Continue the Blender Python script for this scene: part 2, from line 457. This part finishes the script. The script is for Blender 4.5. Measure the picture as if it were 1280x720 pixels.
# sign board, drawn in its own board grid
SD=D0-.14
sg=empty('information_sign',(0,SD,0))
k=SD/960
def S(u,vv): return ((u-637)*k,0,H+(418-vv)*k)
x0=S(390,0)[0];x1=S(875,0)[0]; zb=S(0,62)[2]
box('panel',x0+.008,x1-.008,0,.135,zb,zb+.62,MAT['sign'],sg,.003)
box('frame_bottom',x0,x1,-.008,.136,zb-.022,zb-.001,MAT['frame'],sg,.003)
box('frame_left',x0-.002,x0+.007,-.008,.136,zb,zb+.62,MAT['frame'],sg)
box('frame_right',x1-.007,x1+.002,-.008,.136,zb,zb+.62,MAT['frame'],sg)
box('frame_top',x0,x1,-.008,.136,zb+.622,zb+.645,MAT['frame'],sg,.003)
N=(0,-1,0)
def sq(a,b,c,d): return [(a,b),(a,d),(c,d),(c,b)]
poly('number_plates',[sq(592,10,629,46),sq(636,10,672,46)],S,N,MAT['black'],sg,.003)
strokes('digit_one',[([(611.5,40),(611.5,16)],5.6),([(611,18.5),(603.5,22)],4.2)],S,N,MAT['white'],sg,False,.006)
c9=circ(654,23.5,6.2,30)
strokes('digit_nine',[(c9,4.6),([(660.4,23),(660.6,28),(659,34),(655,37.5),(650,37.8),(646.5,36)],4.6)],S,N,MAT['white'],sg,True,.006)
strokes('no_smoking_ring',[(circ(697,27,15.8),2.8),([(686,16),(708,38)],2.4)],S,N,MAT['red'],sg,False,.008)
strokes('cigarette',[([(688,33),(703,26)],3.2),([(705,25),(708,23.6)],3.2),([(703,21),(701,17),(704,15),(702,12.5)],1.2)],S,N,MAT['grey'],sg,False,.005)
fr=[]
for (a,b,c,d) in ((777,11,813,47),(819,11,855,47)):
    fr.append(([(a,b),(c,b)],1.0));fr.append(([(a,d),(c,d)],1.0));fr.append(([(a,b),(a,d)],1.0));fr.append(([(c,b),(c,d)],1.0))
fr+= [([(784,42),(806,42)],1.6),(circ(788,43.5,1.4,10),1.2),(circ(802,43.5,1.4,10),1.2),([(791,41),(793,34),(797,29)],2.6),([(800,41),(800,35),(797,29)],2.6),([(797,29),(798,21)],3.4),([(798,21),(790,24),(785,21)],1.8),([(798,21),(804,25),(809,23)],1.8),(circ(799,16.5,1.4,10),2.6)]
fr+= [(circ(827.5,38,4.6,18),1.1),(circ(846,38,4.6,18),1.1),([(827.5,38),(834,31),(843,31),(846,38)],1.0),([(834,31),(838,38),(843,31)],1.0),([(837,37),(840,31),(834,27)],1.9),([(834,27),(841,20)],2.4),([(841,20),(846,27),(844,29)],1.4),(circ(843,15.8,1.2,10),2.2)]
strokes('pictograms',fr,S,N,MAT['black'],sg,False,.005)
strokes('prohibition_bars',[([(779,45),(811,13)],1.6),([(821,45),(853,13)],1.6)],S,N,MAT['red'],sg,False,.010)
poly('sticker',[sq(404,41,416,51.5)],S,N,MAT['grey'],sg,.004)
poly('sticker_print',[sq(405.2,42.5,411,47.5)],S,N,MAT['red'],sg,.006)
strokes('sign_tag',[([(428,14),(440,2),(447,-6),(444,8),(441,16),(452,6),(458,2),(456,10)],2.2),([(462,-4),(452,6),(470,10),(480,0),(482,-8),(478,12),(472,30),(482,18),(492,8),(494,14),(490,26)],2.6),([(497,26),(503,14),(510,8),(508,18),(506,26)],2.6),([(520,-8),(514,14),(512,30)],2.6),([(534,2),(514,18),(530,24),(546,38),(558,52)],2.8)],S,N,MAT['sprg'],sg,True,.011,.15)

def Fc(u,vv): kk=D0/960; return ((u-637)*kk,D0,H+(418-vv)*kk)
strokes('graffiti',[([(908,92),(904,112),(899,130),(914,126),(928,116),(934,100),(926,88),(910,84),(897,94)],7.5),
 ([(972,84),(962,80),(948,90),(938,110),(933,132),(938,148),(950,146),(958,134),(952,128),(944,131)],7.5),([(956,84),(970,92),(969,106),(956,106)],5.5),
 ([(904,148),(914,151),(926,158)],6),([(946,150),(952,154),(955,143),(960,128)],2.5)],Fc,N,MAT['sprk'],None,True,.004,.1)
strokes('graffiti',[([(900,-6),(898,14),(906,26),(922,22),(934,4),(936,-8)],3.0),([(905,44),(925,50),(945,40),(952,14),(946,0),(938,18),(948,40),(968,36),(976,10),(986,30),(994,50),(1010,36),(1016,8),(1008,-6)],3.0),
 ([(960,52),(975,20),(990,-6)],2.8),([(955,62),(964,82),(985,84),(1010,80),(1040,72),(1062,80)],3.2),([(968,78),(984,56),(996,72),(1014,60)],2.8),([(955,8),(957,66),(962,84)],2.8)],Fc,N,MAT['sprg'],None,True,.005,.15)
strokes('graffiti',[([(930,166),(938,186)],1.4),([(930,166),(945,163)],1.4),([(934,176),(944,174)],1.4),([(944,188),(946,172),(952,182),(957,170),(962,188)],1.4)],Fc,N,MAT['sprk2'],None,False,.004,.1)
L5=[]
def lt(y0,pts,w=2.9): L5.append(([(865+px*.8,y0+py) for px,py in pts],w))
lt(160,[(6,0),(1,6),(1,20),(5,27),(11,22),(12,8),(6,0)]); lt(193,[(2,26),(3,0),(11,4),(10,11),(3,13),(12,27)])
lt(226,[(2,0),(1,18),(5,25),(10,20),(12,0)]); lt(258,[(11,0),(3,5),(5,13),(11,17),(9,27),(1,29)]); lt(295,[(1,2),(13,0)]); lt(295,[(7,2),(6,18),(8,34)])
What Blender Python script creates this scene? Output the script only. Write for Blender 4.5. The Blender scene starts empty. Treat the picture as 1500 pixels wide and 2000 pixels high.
----------------
Prompt: Write out the entries above word for word.

Written answer:
Continue the Blender Python script for this scene: part 2, from line 457. This part finishes the script. The script is for Blender 4.5. Measure the picture as if it were 1280x720 pixels.
# sign board, drawn in its own board grid
SD=D0-.14
sg=empty('information_sign',(0,SD,0))
k=SD/960
def S(u,vv): return ((u-637)*k,0,H+(418-vv)*k)
x0=S(390,0)[0];x1=S(875,0)[0]; zb=S(0,62)[2]
box('panel',x0+.008,x1-.008,0,.135,zb,zb+.62,MAT['sign'],sg,.003)
box('frame_bottom',x0,x1,-.008,.136,zb-.022,zb-.001,MAT['frame'],sg,.003)
box('frame_left',x0-.002,x0+.007,-.008,.136,zb,zb+.62,MAT['frame'],sg)
box('frame_right',x1-.007,x1+.002,-.008,.136,zb,zb+.62,MAT['frame'],sg)
box('frame_top',x0,x1,-.008,.136,zb+.622,zb+.645,MAT['frame'],sg,.003)
N=(0,-1,0)
def sq(a,b,c,d): return [(a,b),(a,d),(c,d),(c,b)]
poly('number_plates',[sq(592,10,629,46),sq(636,10,672,46)],S,N,MAT['black'],sg,.003)
strokes('digit_one',[([(611.5,40),(611.5,16)],5.6),([(611,18.5),(603.5,22)],4.2)],S,N,MAT['white'],sg,False,.006)
c9=circ(654,23.5,6.2,30)
strokes('digit_nine',[(c9,4.6),([(660.4,23),(660.6,28),(659,34),(655,37.5),(650,37.8),(646.5,36)],4.6)],S,N,MAT['white'],sg,True,.006)
strokes('no_smoking_ring',[(circ(697,27,15.8),2.8),([(686,16),(708,38)],2.4)],S,N,MAT['red'],sg,False,.008)
strokes('cigarette',[([(688,33),(703,26)],3.2),([(705,25),(708,23.6)],3.2),([(703,21),(701,17),(704,15),(702,12.5)],1.2)],S,N,MAT['grey'],sg,False,.005)
fr=[]
for (a,b,c,d) in ((777,11,813,47),(819,11,855,47)):
    fr.append(([(a,b),(c,b)],1.0));fr.append(([(a,d),(c,d)],1.0));fr.append(([(a,b),(a,d)],1.0));fr.append(([(c,b),(c,d)],1.0))
fr+= [([(784,42),(806,42)],1.6),(circ(788,43.5,1.4,10),1.2),(circ(802,43.5,1.4,10),1.2),([(791,41),(793,34),(797,29)],2.6),([(800,41),(800,35),(797,29)],2.6),([(797,29),(798,21)],3.4),([(798,21),(790,24),(785,21)],1.8),([(798,21),(804,25),(809,23)],1.8),(circ(799,16.5,1.4,10),2.6)]
fr+= [(circ(827.5,38,4.6,18),1.1),(circ(846,38,4.6,18),1.1),([(827.5,38),(834,31),(843,31),(846,38)],1.0),([(834,31),(838,38),(843,31)],1.0),([(837,37),(840,31),(834,27)],1.9),([(834,27),(841,20)],2.4),([(841,20),(846,27),(844,29)],1.4),(circ(843,15.8,1.2,10),2.2)]
strokes('pictograms',fr,S,N,MAT['black'],sg,False,.005)
strokes('prohibition_bars',[([(779,45),(811,13)],1.6),([(821,45),(853,13)],1.6)],S,N,MAT['red'],sg,False,.010)
poly('sticker',[sq(404,41,416,51.5)],S,N,MAT['grey'],sg,.004)
poly('sticker_print',[sq(405.2,42.5,411,47.5)],S,N,MAT['red'],sg,.006)
strokes('sign_tag',[([(428,14),(440,2),(447,-6),(444,8),(441,16),(452,6),(458,2),(456,10)],2.2),([(462,-4),(452,6),(470,10),(480,0),(482,-8),(478,12),(472,30),(482,18),(492,8),(494,14),(490,26)],2.6),([(497,26),(503,14),(510,8),(508,18),(506,26)],2.6),([(520,-8),(514,14),(512,30)],2.6),([(534,2),(514,18),(530,24),(546,38),(558,52)],2.8)],S,N,MAT['sprg'],sg,True,.011,.15)

def Fc(u,vv): kk=D0/960; return ((u-637)*kk,D0,H+(418-vv)*kk)
strokes('graffiti',[([(908,92),(904,112),(899,130),(914,126),(928,116),(934,100),(926,88),(910,84),(897,94)],7.5),
 ([(972,84),(962,80),(948,90),(938,110),(933,132),(938,148),(950,146),(958,134),(952,128),(944,131)],7.5),([(956,84),(970,92),(969,106),(956,106)],5.5),
 ([(904,148),(914,151),(926,158)],6),([(946,150),(952,154),(955,143),(960,128)],2.5)],Fc,N,MAT['sprk'],None,True,.004,.1)
strokes('graffiti',[([(900,-6),(898,14),(906,26),(922,22),(934,4),(936,-8)],3.0),([(905,44),(925,50),(945,40),(952,14),(946,0),(938,18),(948,40),(968,36),(976,10),(986,30),(994,50),(1010,36),(1016,8),(1008,-6)],3.0),
 ([(960,52),(975,20),(990,-6)],2.8),([(955,62),(964,82),(985,84),(1010,80),(1040,72),(1062,80)],3.2),([(968,78),(984,56),(996,72),(1014,60)],2.8),([(955,8),(957,66),(962,84)],2.8)],Fc,N,MAT['sprg'],None,True,.005,.15)
strokes('graffiti',[([(930,166),(938,186)],1.4),([(930,166),(945,163)],1.4),([(934,176),(944,174)],1.4),([(944,188),(946,172),(952,182),(957,170),(962,188)],1.4)],Fc,N,MAT['sprk2'],None,False,.004,.1)
L5=[]
def lt(y0,pts,w=2.9): L5.append(([(865+px*.8,y0+py) for px,py in pts],w))
lt(160,[(6,0),(1,6),(1,20),(5,27),(11,22),(12,8),(6,0)]); lt(193,[(2,26),(3,0),(11,4),(10,11),(3,13),(12,27)])
lt(226,[(2,0),(1,18),(5,25),(10,20),(12,0)]); lt(258,[(11,0),(3,5),(5,13),(11,17),(9,27),(1,29)]); lt(295,[(1,2),(13,0)]); lt(295,[(7,2),(6,18),(8,34)])
What Blender Python script creates this scene? Output the script only. Write for Blender 4.5. The Blender scene starts empty. Treat the picture as 1500 pixels wide and 2000 pixels high.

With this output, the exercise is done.